**THE PROBLEM:** Set the listing down again exactly, please, apart from its pictures.

**INFORMATION PROVIDED:**
^^^^^^^^^^^^^^^^

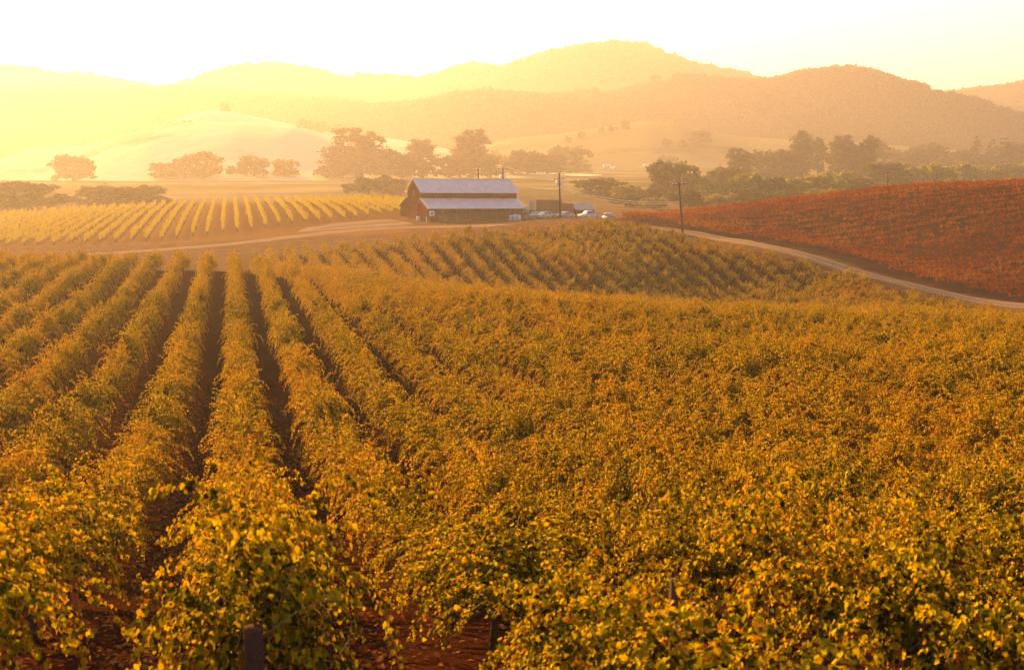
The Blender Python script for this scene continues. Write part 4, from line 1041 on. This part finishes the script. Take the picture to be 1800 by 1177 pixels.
# woods on the hills (one mass each)
def wood(key, n, size, label, mask_scale, thr, seed, tmin=.05, tmax=1.35):
    Xq, Yq, Zq, Pq, Fq, D = HILLS[key]; rg = np.random.default_rng(seed)
    ni, nj = Xq.shape; a = rg.uniform(0, ni - 1.001, n * 3); b = rg.uniform(0, nj - 1.001, n * 3); i, j = a.astype(int), b.astype(int); u, v = a - i, b - j
    bil = lambda Q: Q[i, j]*(1-u)*(1-v) + Q[i+1, j]*u*(1-v) + Q[i, j+1]*(1-u)*v + Q[i+1, j+1]*u*v
    X, Y, Zz, Pp = bil(Xq), bil(Yq), bil(Zq), bil(Pq)
    msk = fbm(X, Y, mask_scale, 4, seed * 1.3); keepm = (msk > thr) & (Zz > -16) & (Pp > -60) & (Pp < 1860) & (Fq[i, j] < D + 60)
    X, Y, Zz = X[keepm][:n], Y[keepm][:n], Zz[keepm][:n]; m = len(X)
    s = rg.uniform(.6, 1.4, m) * size
    return scatter(label[0], np.stack([X, Y, Zz - .3], -1), rg.uniform(0, 6.28, m), np.stack([s, s, s * rg.uniform(.7, 1.0, m)], -1), rg.integers(0, 3, m), WSRC, label=label[1])
wm = [np_mesh('crown', *place_leaves(*(lambda rg_, n_: ((lambda d_: (np.stack([d_[:,0]*.42, d_[:,1]*.42, .45 + d_[:,2]*.4], -1), rg_.normal(0,1,(n_,3)), d_ + rg_.normal(0,.35,(n_,3)), rg_.uniform(.14,.3,n_), np.clip(rg_.normal(.5,.25,n_),0,1)))((lambda z: z / np.linalg.norm(z, axis=1, keepdims=True) * rg_.uniform(.75, 1.1, (n_, 1)))(rg_.normal(0,1,(n_,3))))))(np.random.default_rng(900+k), 150), SLEAF, SLEAFF)[:2], M['farwood']) for k in range(3)]
for me_ in wm:
    a_ = me_.attributes.new('tint', 'FLOAT', 'POINT'); q_ = np.repeat(np.clip(np.random.default_rng(1).normal(.5, .25, len(me_.vertices)//4), 0, 1), 4).astype(np.float32); a_.data.foreach_set('value', q_)
WSRC = []
for k, (hx, hy, hd_) in enumerate(((395, 192, 1448), (252, 150, 2690), (1530, 262, 860))):
    X, Y, zt = at(hx, hy, hd_); e = tag(empty('distant_tree', (X, Y, zt - 2)), ['lone tree on the skyline of the pale hill, beside the white farmhouse', 'lone tree on the far left skyline ridge', 'hazy tree behind the eucalyptus group on the right'][k], 'tree')
    e.scale = (10, 10, 11); mesh_obj('trunk', trunk_mesh(.4, .2, 90+k), e); c_ = tag(mesh_obj('crown', wm[k], e), kind='stuff'); WSRC.append([c_])
wood('far', 9000, 15, ('ridge_woodland', 'hazy woodland covering the farthest ridge'), .0035, -.25, 1)
wood('mid', 15000, 11, ('hillside_woodland', 'woodland covering the middle ridge'), .005, -.32, 2)
wood('golden_back', 1300, 10, ('hilltop_woodland', 'strip of woods behind the pale grassy hill'), .008, .18, 4)
wood('slope', 500, 8, ('slope_trees', 'scattered trees on the vineyard slope'), .012, .38, 6)
# ------------------------------------------------------------------ distant houses
def house(px_, py_, d, wpx, hpx, label, wall, rf, rz=0.0):
    q = hit(px_, py_ + .5, 560); X, Y, z = q; d = frc(X, Y)[0]; Wd = wpx * d / FPX; Hh = hpx * d / FPX; Dp = max(6, Wd * .45)
    e = tag(empty('farmhouse', (X, Y, z), rz - YAW), label, 'house')
    MB().box(-Wd/2, 0, -3, Wd/2, Dp, Hh*.6).build('wall', wall, e)
    rt = MB(); o_ = .3
    rt.add([(-Wd/2-o_,-o_,Hh*.6),(Wd/2+o_,-o_,Hh*.6),(Wd/2+o_,Dp/2,Hh),(-Wd/2-o_,Dp/2,Hh),(-Wd/2-o_,Dp+o_,Hh*.6),(Wd/2+o_,Dp+o_,Hh*.6)], [(0,1,2,3),(3,2,5,4),(0,3,4),(1,5,2),(0,4,5,1)]); rt.build('roof', rf, e)
    for k in range(max(2, int(Wd / 5))):
        x = -Wd/2 + (k + .5) * Wd / max(2, int(Wd/5))
        MB().box(x - .7, -.06, Hh*.2, x + .7, -.005, Hh*.48).build('window', M['glass'], e)
    MB().box(-.5, -.07, -2, .5, -.01, Hh*.4).build('door', M['greyboards'], e)
creamroof = simple('cream_roof', (.65, .6, .52), .6, .3, .1)
house(402, 189, 1110, 20, 6, 'tiny white farmhouse on top of the pale hill', M['white'], creamroof)
house(690, 189, 1500, 44, 4, 'long low white building on the far hillside', M['white'], creamroof)
house(1067, 294, 640, 12, 5, 'white house left of a smaller one in the valley beyond the shed', M['white'], creamroof)
house(1082, 296, 640, 7, 4, 'smallest white house in the valley beyond the shed', M['white'], creamroof, .5)
house(1136, 292, 650, 9, 4, 'white house left of the big golden oak', M['white'], creamroof)
house(1222, 304, 600, 12, 4, 'white house with a bright roof right of the big golden oak', M['white'], M['white'])
house(1320, 304, 620, 24, 5, 'long pale-roofed house beside the peaked eucalyptus', M['greyboards'], creamroof)

# ------------------------------------------------------------------ haze
hm, ht, hout = mat_base('haze_air'); pv = ht.nodes.new('ShaderNodeVolumePrincipled')
pv.inputs['Color'].default_value = (0.60, 0.53, 0.55, 1); pv.inputs['Density'].default_value = HAZE_DENSITY; pv.inputs['Anisotropy'].default_value = HAZE_G
ht.links.new(pv.outputs[0], hout.inputs['Volume'])
bpy.context.view_layer.update()
ext = 5200
tag(MB().box(-ext, -2500, -30, ext + 1500, 5200, 235).build('haze', hm), 'warm sunlit haze filling the valley air', kind='stuff')
zmin = Zg.min(); print('ground z', Zg.min(), Zg.max(), 'xy', Xg.min(), Xg.max(), Yg.min(), Yg.max(), 'hills top', max(h[2].max() for h in HILLS.values()))
print('vines', len(VX), 'objects', len(bpy.data.objects))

^^^^^^^^^^^^^^^^

**EXERCISE OUTPUT:**
The Blender Python script for this scene continues. Write part 4, from line 1041 on. This part finishes the script. Take the picture to be 1800 by 1177 pixels.
# woods on the hills (one mass each)
def wood(key, n, size, label, mask_scale, thr, seed, tmin=.05, tmax=1.35):
    Xq, Yq, Zq, Pq, Fq, D = HILLS[key]; rg = np.random.default_rng(seed)
    ni, nj = Xq.shape; a = rg.uniform(0, ni - 1.001, n * 3); b = rg.uniform(0, nj - 1.001, n * 3); i, j = a.astype(int), b.astype(int); u, v = a - i, b - j
    bil = lambda Q: Q[i, j]*(1-u)*(1-v) + Q[i+1, j]*u*(1-v) + Q[i, j+1]*(1-u)*v + Q[i+1, j+1]*u*v
    X, Y, Zz, Pp = bil(Xq), bil(Yq), bil(Zq), bil(Pq)
    msk = fbm(X, Y, mask_scale, 4, seed * 1.3); keepm = (msk > thr) & (Zz > -16) & (Pp > -60) & (Pp < 1860) & (Fq[i, j] < D + 60)
    X, Y, Zz = X[keepm][:n], Y[keepm][:n], Zz[keepm][:n]; m = len(X)
    s = rg.uniform(.6, 1.4, m) * size
    return scatter(label[0], np.stack([X, Y, Zz - .3], -1), rg.uniform(0, 6.28, m), np.stack([s, s, s * rg.uniform(.7, 1.0, m)], -1), rg.integers(0, 3, m), WSRC, label=label[1])
wm = [np_mesh('crown', *place_leaves(*(lambda rg_, n_: ((lambda d_: (np.stack([d_[:,0]*.42, d_[:,1]*.42, .45 + d_[:,2]*.4], -1), rg_.normal(0,1,(n_,3)), d_ + rg_.normal(0,.35,(n_,3)), rg_.uniform(.14,.3,n_), np.clip(rg_.normal(.5,.25,n_),0,1)))((lambda z: z / np.linalg.norm(z, axis=1, keepdims=True) * rg_.uniform(.75, 1.1, (n_, 1)))(rg_.normal(0,1,(n_,3))))))(np.random.default_rng(900+k), 150), SLEAF, SLEAFF)[:2], M['farwood']) for k in range(3)]
for me_ in wm:
    a_ = me_.attributes.new('tint', 'FLOAT', 'POINT'); q_ = np.repeat(np.clip(np.random.default_rng(1).normal(.5, .25, len(me_.vertices)//4), 0, 1), 4).astype(np.float32); a_.data.foreach_set('value', q_)
WSRC = []
for k, (hx, hy, hd_) in enumerate(((395, 192, 1448), (252, 150, 2690), (1530, 262, 860))):
    X, Y, zt = at(hx, hy, hd_); e = tag(empty('distant_tree', (X, Y, zt - 2)), ['lone tree on the skyline of the pale hill, beside the white farmhouse', 'lone tree on the far left skyline ridge', 'hazy tree behind the eucalyptus group on the right'][k], 'tree')
    e.scale = (10, 10, 11); mesh_obj('trunk', trunk_mesh(.4, .2, 90+k), e); c_ = tag(mesh_obj('crown', wm[k], e), kind='stuff'); WSRC.append([c_])
wood('far', 9000, 15, ('ridge_woodland', 'hazy woodland covering the farthest ridge'), .0035, -.25, 1)
wood('mid', 15000, 11, ('hillside_woodland', 'woodland covering the middle ridge'), .005, -.32, 2)
wood('golden_back', 1300, 10, ('hilltop_woodland', 'strip of woods behind the pale grassy hill'), .008, .18, 4)
wood('slope', 500, 8, ('slope_trees', 'scattered trees on the vineyard slope'), .012, .38, 6)
# ------------------------------------------------------------------ distant houses
def house(px_, py_, d, wpx, hpx, label, wall, rf, rz=0.0):
    q = hit(px_, py_ + .5, 560); X, Y, z = q; d = frc(X, Y)[0]; Wd = wpx * d / FPX; Hh = hpx * d / FPX; Dp = max(6, Wd * .45)
    e = tag(empty('farmhouse', (X, Y, z), rz - YAW), label, 'house')
    MB().box(-Wd/2, 0, -3, Wd/2, Dp, Hh*.6).build('wall', wall, e)
    rt = MB(); o_ = .3
    rt.add([(-Wd/2-o_,-o_,Hh*.6),(Wd/2+o_,-o_,Hh*.6),(Wd/2+o_,Dp/2,Hh),(-Wd/2-o_,Dp/2,Hh),(-Wd/2-o_,Dp+o_,Hh*.6),(Wd/2+o_,Dp+o_,Hh*.6)], [(0,1,2,3),(3,2,5,4),(0,3,4),(1,5,2),(0,4,5,1)]); rt.build('roof', rf, e)
    for k in range(max(2, int(Wd / 5))):
        x = -Wd/2 + (k + .5) * Wd / max(2, int(Wd/5))
        MB().box(x - .7, -.06, Hh*.2, x + .7, -.005, Hh*.48).build('window', M['glass'], e)
    MB().box(-.5, -.07, -2, .5, -.01, Hh*.4).build('door', M['greyboards'], e)
creamroof = simple('cream_roof', (.65, .6, .52), .6, .3, .1)
house(402, 189, 1110, 20, 6, 'tiny white farmhouse on top of the pale hill', M['white'], creamroof)
house(690, 189, 1500, 44, 4, 'long low white building on the far hillside', M['white'], creamroof)
house(1067, 294, 640, 12, 5, 'white house left of a smaller one in the valley beyond the shed', M['white'], creamroof)
house(1082, 296, 640, 7, 4, 'smallest white house in the valley beyond the shed', M['white'], creamroof, .5)
house(1136, 292, 650, 9, 4, 'white house left of the big golden oak', M['white'], creamroof)
house(1222, 304, 600, 12, 4, 'white house with a bright roof right of the big golden oak', M['white'], M['white'])
house(1320, 304, 620, 24, 5, 'long pale-roofed house beside the peaked eucalyptus', M['greyboards'], creamroof)

# ------------------------------------------------------------------ haze
hm, ht, hout = mat_base('haze_air'); pv = ht.nodes.new('ShaderNodeVolumePrincipled')
pv.inputs['Color'].default_value = (0.60, 0.53, 0.55, 1); pv.inputs['Density'].default_value = HAZE_DENSITY; pv.inputs['Anisotropy'].default_value = HAZE_G
ht.links.new(pv.outputs[0], hout.inputs['Volume'])
bpy.context.view_layer.update()
ext = 5200
tag(MB().box(-ext, -2500, -30, ext + 1500, 5200, 235).build('haze', hm), 'warm sunlit haze filling the valley air', kind='stuff')
zmin = Zg.min(); print('ground z', Zg.min(), Zg.max(), 'xy', Xg.min(), Xg.max(), Yg.min(), Yg.max(), 'hills top', max(h[2].max() for h in HILLS.values()))
print('vines', len(VX), 'objects', len(bpy.data.objects))